A Federal Clean Energy Standard: Understanding Important Policy Elements
a one-day workshop to present current analysis of CES policies—drawing upon recent empirical modeling and conceptual thinking by RFF
Event Details
President Obama has expressed his preference for a federal clean energy standard (CES) that diversifies U.S. electricity generation in a manner that promotes clean and renewable energy. A CES can take many forms, and different design parameters and their calibration can fundamentally alter its environmental efficacy, economic efficiency, and political viability.
On July 27, RFF's Center for Climate and Electricity Policy and the U.S. Environmental Protection Agency cohosted a one-day workshop to present current analysis of CES policies—drawing upon recent empirical modeling and conceptual thinking by RFF, other independent and government research institutions, industry, and other stakeholders. Panels focused on regional implications of a CES policy in terms of electricity pricing, utility profitability, and regional wealth transfers; implications for future investments in generation technology and the influence of different policy designs; the role that might be played by energy efficiency crediting; and the desirability of casting a CES policy as a performance standard.
Introduction to Clean Energy Standard Design
RFF Fellow Josh Linn, Department of Energy’s Bryan Mignone, and RFF Senior Fellow Karen Palmer outlined the basics of a CES. As envisioned, a basic CES would have several goals: double the share of clean electricity over the next 25 years, protect consumers from rising energy bills, and promote new clean energy technologies. In practice, RFF modeling shows that a basic CES will reduce carbon emissions by 30 percent and, if no existing hydropower or nuclear plants are credited, increase national average electricity prices by 11 percent. Under a basic CES, coal-fired generation will cost more, costs for renewables and nuclear generation will decrease, and natural gas-fired generation will become cheaper in the short run but more expensive in the long run.

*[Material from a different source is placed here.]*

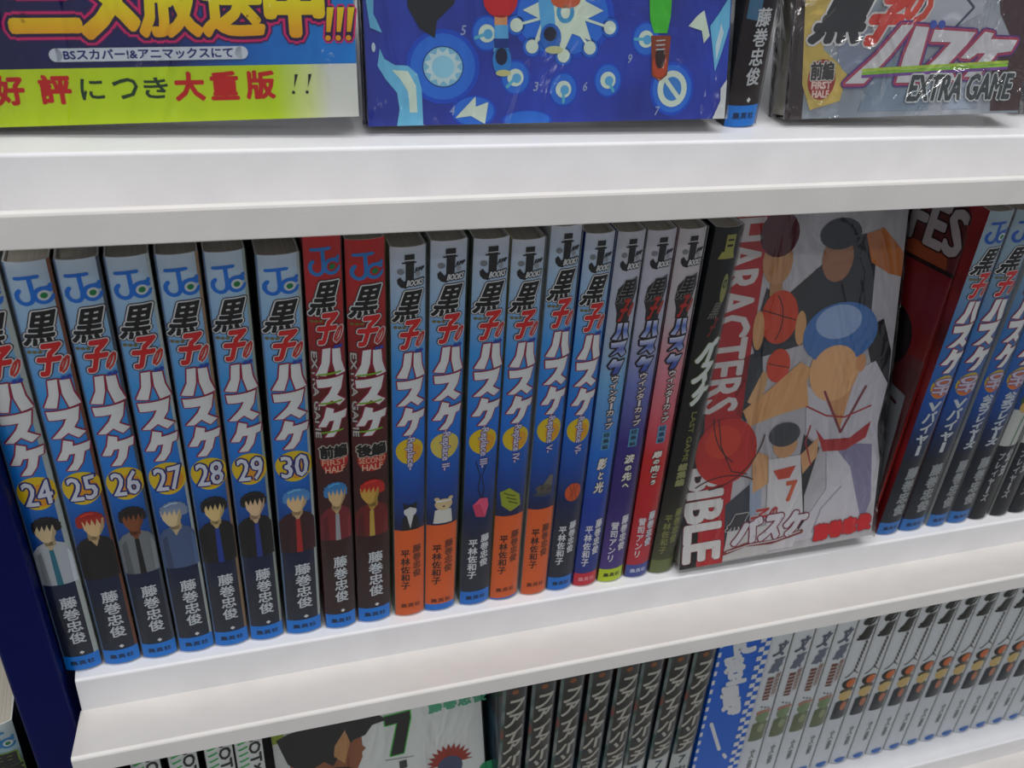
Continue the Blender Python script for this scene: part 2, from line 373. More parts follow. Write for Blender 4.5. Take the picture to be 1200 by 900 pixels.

Implications of Policy Design Parameters
Dan Steinberg from the National Renewable Energy Laboratory, Terry Dinan from the Congressional Budget Office, and Kevin Leahy of Duke Energy covered the implications of policy design parameters. The panelists discussed CES targets and timetables, credit recipients and rates, banking and borrowing, and alternative compliance payments. Dan Steinberg noted that assumptions about costs for emerging technologies have a significant effect on projected technology penetration, but little effect on overall program costs.
Distributional Effects
RFF Center Fellow Anthony Paul and Bipartisan Policy Center’s Meghan McGuinness examined how a CES would affect different regions of the United States. Under the basic CES policy modeled by RFF researchers, credits would flow from the western part of the country to the east, with money therefore being transferred from east to west. Regions where electricity prices are currently lowest will see the greatest increase in prices, and areas where electricity prices are already high will only see a minimal increase, mitigating regional differences in price. Crediting existing hydropower and nuclear plants benefits consumers in the northwest and southeast, at the expense of those in other regions.
Additional Event Resources
Judi Greenwald from the Pew Center for Climate Change reviewed the potential interactions of a CES with state policies, especially existing state renewable portfolio standards. RFF Fellow Harrison Fell explained the effects of policies on renewables investments, with attention to differences across locations and over time in the value of electricity supplied by renewables and the carbon dioxide emissions they displace. Finally, RFF Nonresident Fellow and Harvard professor Joe Aldy highlighted the potential of an emissions rate-based CES.